Durum, burnundan kıl aldırmayan “mağrur” bir politikacı olan Erdoğan için içler acısı aslında. Bölgenin “Süper Gücü” olduğuna inandırıldığından olsa gerek, hem de defalarca, Suriye’ye yönelik “sana şu kadar süre”, “artık sabrımız taşıyor” gibi cevvallenmelerin ardından adı geçen ülke tarafından uçağı düşürüldükten sonra, aklına, “NATO devreye girsin” demekten başka bir şey gelmeyen başbakan bu kadar çabuk mu çark edecekti? Demek ki Kasımpaşalılığın da bir sınırı var. Demek ki başbakanın sesi, kulakları başka seslere kapalı olanlara ulaşıyor sadece.

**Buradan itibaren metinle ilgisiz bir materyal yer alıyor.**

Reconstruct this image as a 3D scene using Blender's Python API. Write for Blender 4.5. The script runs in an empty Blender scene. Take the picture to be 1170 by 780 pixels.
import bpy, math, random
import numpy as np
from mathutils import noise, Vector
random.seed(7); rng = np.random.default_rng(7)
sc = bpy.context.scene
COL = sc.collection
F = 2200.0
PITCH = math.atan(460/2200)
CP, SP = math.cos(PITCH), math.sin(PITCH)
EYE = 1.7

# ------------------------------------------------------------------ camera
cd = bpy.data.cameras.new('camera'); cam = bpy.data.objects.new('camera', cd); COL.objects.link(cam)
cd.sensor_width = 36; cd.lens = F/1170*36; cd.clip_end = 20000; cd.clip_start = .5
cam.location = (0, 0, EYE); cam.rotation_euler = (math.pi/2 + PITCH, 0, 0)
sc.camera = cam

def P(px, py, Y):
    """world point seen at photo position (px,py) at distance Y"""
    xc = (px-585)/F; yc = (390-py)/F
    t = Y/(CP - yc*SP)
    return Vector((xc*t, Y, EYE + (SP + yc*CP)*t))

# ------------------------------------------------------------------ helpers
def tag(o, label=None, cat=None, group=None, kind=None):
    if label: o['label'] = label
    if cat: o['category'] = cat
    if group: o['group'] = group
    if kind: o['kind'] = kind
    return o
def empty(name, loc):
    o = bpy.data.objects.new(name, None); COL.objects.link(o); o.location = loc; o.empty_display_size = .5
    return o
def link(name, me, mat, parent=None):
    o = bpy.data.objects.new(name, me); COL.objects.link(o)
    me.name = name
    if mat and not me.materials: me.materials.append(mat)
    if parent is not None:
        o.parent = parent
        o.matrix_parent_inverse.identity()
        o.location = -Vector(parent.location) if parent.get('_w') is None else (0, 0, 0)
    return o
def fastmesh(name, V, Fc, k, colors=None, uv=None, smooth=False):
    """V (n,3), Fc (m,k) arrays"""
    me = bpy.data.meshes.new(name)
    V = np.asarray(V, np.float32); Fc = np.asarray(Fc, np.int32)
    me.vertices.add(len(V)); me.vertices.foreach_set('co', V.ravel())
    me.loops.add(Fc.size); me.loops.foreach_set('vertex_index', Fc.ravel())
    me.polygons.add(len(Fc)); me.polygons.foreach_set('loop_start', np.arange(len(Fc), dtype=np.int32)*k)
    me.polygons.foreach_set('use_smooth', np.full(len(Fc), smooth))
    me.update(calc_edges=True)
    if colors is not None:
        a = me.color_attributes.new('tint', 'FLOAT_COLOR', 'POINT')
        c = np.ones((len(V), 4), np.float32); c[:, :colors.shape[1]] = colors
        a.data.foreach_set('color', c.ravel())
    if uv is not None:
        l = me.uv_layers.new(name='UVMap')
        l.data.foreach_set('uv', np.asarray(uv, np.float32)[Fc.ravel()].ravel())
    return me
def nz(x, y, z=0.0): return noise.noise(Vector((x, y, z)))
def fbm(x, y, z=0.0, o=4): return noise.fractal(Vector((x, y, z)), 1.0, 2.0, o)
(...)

Türkiye’ye herhangi bir düşmanlığı da yokken, “sabrımız taşıyor” türü üsten bakışla tehditler yağdırdığı Suriye’nin de dostları olduğunu anımsaması geç olmuş belli ki. Haddini bildirmeye (!) niyetli olduğu ülkenin Rusya gibi bir dostu olduğunu bilmiyor olabilir mi Erdoğan? Tabii ki biliyor. Ama bunu bildiğini seçmeninin bilmediğini de biliyor.

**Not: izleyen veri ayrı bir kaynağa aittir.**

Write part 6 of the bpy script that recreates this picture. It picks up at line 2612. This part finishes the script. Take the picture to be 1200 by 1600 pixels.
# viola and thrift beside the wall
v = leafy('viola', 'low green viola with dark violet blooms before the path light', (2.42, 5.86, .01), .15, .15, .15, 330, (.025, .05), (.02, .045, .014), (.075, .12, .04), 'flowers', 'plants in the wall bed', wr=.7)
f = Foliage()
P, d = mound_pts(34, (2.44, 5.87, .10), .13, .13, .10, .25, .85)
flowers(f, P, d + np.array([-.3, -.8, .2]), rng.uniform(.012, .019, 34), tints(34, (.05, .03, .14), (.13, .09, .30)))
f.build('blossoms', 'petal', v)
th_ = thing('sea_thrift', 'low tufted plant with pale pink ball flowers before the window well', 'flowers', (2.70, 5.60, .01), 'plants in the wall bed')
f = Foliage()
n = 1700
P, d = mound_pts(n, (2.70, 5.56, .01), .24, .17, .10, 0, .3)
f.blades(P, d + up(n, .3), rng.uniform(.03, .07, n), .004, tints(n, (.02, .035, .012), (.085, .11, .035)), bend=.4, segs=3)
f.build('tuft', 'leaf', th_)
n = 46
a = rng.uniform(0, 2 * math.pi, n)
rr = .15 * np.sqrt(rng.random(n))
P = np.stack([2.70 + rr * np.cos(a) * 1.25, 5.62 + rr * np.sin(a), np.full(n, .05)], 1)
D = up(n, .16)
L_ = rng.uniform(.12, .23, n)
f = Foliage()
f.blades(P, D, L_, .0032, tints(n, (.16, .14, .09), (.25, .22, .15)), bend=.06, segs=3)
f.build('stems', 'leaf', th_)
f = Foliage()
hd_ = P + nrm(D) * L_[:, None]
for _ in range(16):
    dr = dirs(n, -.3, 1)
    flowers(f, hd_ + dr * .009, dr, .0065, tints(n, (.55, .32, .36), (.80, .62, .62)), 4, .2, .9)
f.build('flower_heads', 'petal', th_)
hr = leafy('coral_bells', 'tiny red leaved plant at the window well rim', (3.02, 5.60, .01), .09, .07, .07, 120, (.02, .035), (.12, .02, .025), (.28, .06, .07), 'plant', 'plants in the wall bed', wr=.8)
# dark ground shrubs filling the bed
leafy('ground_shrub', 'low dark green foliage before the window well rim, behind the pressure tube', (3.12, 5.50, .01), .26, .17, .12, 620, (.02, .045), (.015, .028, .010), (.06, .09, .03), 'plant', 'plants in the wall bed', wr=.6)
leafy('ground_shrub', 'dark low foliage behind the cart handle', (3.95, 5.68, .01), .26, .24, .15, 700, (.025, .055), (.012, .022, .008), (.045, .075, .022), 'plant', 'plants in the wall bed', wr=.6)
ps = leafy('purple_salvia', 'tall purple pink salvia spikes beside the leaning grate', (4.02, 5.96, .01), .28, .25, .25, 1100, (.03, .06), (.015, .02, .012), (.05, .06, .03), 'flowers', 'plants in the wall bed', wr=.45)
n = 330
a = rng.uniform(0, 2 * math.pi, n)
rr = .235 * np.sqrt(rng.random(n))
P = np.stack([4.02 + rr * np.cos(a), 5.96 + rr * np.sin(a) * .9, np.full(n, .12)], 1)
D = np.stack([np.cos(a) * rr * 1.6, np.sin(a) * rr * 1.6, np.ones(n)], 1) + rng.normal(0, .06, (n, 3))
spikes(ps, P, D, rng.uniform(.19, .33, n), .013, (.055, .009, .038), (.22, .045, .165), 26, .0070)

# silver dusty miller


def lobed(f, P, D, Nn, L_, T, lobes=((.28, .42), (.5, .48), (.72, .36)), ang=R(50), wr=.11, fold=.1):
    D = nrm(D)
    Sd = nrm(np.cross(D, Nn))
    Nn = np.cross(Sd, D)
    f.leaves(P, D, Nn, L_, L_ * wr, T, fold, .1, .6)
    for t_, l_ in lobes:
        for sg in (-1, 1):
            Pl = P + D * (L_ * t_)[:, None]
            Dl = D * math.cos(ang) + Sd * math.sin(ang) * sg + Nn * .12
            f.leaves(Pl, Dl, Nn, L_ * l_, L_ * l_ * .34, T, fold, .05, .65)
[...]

Çok değil birkaç yıl önce Ankaralılar bir kışı, çoğunlukla üşüyerek geçirdiler. Çünkü Rusya, dağıtım hatlarında bakım gerekçesiyle ya da Türkiye’nin borcunu ödememesi nedeniyle, doğal gaz akışını kesmişti. Savaş sadece topla tüfekle yapılmıyor, malum.
Dört bir taraftan sıkıştırılmış bir ülke olan Suriye’nin devlet başkanının, taraftarlarını “gaza” getirmek yerine doğrudan “aksiyon”da bulunduğunu gördük. Esad’ın ikide bir elini kaldırarak kendisine tokat atarmış gibi yapan Türkiye’ye verdiği ders müthiştir. Böyle bir devlet başkanının ülkesinin askerlerinin başına çuval da geçiremez hiç kimse, eminim.
Grup toplantısında “kimse Türkiye’nin gücünü denemeye kalkmasın” dediğinde Erdoğan, çok tuhaf oldum. Kimseyi bilmem ama Esad da “denemeye kalkmadı” zaten. Yaptı. Aynı grup toplantısında Türkiye başbakanı, “hava sahamızı ihlal eden uçağı düşürürüz” deyince de afalladım. Esad da bunu yaptı işte. Demek ki egemenlik ihlalinde kural bu. Ne anlıyorum bundan ben? Şunu: Başbakan, farklı farklı kriz durumlarında aynı ses tonuyla, aynı mimiklerle, aynı cümlelerle konuşmamalı. “Öfke de bir hitap sanatıdır” demişliği var, malum, o sanatı geliştirmeli, öfkesini dile getirirken çeşitliliğe dikkat etmeli. Yoksa ne olur? İşte grup toplantısında yaptığı konuşmada, Türkiye’nin uçak krizindeki sorumluluğunu açıklayamaz, uçağı düşürülmüş bir ülke olarak ne kadar güçlü olduğunu anlatma hatasına düşer. “Erdoğan kendini kandırıyor” diyen sadece ben değilim. ABD’li tanınmış yazar Webster Griffin Tarpley de aynısını söylüyor.
Türkiye’nin gelmiş geçmiş en başarısız Dışişleri Bakanı Ahmet Davutoğlu da ülkeyi tüm komşularıyla kavga ettiren biri olarak tarihteki mümtaz yerini aldı. İnşaa ettiği ya da oluşturulmasında büyük katkıda bulunduğu dış politikadaki başarısızlığıyla onu unutmamıza imkan yok.
Başbakanı “gürleten”lerden biri olarak, yazdığı Stratejik Derinlik adlı kitabı okunur olmaktan çıktı. Emekliliğinde yazacağı yeni kitabını bekleyeceğiz artık. Şam’da esir tutuldukları yolunda bilgilerin olduğu pilotlarının sağ salim dönmelerini dilediğim o savaş uçağını Akdeniz’in dibinde gösteren bir de kapağı olmalı o kitabın.
Davutoğlu yazsın yeter ki.
Adını da ben öneriyorum: Stratejik Serinlik.